L’impeachment per Donald Trump si avvicina a grandi passi. Dopo le elezioni di Midterm del 2018 il peggior presidente Usa di tutti i tempi passerà la mano al suo vice Michael Pence. Una facile previsione? Sì, visto che, pur lentamente, sta venendo alla luce la verità: tra i partner in affari di Trump ci sono oligarchi russi e mafiosi condannati. Il che potrebbe far ricadere l’ex impresario di casinò in una situazione di colpevolezza per una serie di gravissime accuse legate al reato di associazione a delinquere.
Lo si deduce, senza se e senza ma, guardando un documentario olandese di 45 minuti trasmesso recentemente, intitolato “The dubious friends of Donald Trump, Part 1: The russians”.
La prima puntata di questa serie di report investigativi, prodotta da Zembla, riesce in ciò che nessuna rete televisiva americana ha ancora osato fare: compiere un’analisi approfondita dei legami con la criminalità organizzata tra Trump e i suoi partner, nella gestione di diverse proprietà immobiliari.
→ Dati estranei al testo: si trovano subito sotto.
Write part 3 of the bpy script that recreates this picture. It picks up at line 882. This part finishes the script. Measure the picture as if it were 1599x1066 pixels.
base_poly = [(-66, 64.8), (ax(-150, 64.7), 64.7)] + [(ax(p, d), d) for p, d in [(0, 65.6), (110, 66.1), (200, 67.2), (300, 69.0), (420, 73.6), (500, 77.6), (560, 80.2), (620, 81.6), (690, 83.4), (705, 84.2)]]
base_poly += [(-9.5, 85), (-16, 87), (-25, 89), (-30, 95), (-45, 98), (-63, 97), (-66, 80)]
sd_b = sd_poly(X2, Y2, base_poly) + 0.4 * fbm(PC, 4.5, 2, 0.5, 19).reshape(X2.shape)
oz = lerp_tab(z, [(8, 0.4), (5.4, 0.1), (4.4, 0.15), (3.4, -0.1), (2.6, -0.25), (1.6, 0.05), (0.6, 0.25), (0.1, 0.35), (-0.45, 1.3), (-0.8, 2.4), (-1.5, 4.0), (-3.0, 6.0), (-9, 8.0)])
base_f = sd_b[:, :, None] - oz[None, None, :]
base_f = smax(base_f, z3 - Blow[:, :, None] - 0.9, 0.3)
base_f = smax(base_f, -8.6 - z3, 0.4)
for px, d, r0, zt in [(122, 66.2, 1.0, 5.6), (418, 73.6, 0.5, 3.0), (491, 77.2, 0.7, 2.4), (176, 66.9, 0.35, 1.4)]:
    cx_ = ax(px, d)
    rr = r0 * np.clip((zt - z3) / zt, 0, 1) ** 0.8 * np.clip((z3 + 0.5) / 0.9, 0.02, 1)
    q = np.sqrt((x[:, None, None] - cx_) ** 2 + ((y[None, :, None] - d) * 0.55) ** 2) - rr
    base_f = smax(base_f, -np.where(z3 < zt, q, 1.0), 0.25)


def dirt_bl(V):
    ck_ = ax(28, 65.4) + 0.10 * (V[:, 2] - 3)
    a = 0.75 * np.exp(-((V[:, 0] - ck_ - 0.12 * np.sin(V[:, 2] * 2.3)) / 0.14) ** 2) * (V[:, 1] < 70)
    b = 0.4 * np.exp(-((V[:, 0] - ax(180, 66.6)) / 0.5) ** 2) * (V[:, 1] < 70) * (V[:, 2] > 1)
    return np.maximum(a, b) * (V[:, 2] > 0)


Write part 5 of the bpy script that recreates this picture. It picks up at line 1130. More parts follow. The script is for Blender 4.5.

Le connections tra Trump, il genero Kushner, Netanyahu, Putin, la setta Chabad, il re dei diamanti Leviev e molti altri personaggi di contorno sono documentate con impressionante accuratezza, con un corredo di grafici, interviste, documenti di tribunale.
Il documentario parte da uno dei grattacieli di lusso costruiti da Trump a New York, il Trump SoHo Hotel, nel quartiere di Lower Manhattan a Soho. Suo partner nell’impresa di costruzione era Bayrock LLC, il cui investitore principale è un oligarca kazako del settore minerario mentre un altro socio importante è un mafioso russo noto alla giustizia Usa di nome Felix Sater (nella foto Donald Trump con Tevfik Arif, cittadino del Kazakhstan titolare del Bayrock Group, partner della Trump Organization, e Felix Sater, il russo condannato due volte per mafia, ndr).
“Perché il programma “60 Minutes” (della CBS) ha tralasciato la storia di Bayrock nel 2016? Perché ABC News passò sopra la storia della Trump Tower di Soho nel 2015? Perché nessun importante network TV degli Stati Uniti ha prodotto un documentario come questo olandese?”, si chiede James Henry, un avvocato ‘corporate’ trasformatosi in giornalista investigativo che scrive per DCReport.org.
Il documentario mostra anche diversi spezzoni di intervista con l’avvocato Frederick M. Oberlander secondo cui Trump ha aiutato a nascondere l’identità mafiosa dei suoi partner in affari, il che ha dato origine a una causa penale attualmente in corso (per associazione a delinquere; ma i documenti sono sigillati dal tribunale).
Al nocciolo, gli oligarchi russi (o post-sovietici) hanno considerato le proprietà di Trump come uno dei canali privilegiati per fare uscire illegalmente grandi quantità di denaro dalla Russia e dal Kazakistan tramite un reticolo finanziario di sigle e società offshore. Insomma uno schema perfetto per il riciclaggio di denaro sporco.
Trump in pratica, nel periodo in cui i suoi hotel e casinò di Atlantic City finirono in bancarotta (accadde sei volte, nessuna banca gli prestava più soldi) fu salvato finanziariamente da russi e kazaki.
Il video evidenzia un altro particolare clamoroso: lo studio legale del consigliere politico e amico personale di Trump, l’ex sindaco di New York Rudolph Giuliani, ha contribuito a creare un conto bancario ad hoc allo scopo di riciclare denaro tramite una società allocata nei Paesi Bassi. La cifra: 250 milioni di dollari, provenienti da Bayrock. Tutto documentato.
La pista finanziaria descritta nel filmato ovviamente corrobora la tesi, niente affatto cospirazionista, sul fatto che Trump abbia licenziato giorni fa il direttore dell’Fbi James Comey per ovvi, anche se inauditi, motivi. Si ricade in un’ipotesi di casistica legale di grave violazione costituzionale: ostruzione di giustizia. Per questo l’impeachment non è unicamente materia per l’opposizione democratica, ma diventa un dovere civico costituzionale.
L’indagine dell’Fbi avviata da Comey sulle collusioni tra la campagna elettorale di Trump con la Russia stava senza dubbio per gettar luce in questo mondo di loschi business, denaro riciclato e partner commerciali di zero reputazione in cui si trova invischiato (da molti anni) l’attuale presidente degli Stati Uniti. Il famoso “you’re fired” di Trump per Comey era scontato.
E’ l’inizio della fine per la superpotenza americana e per il suo capitalismo fuori controllo e senza ritegno? Vedremo. Certamente uno come Trump non doveva essere eletto alla Casa Bianca. Adesso tutto è maledettamente successo e complica la geopolitica mondiale.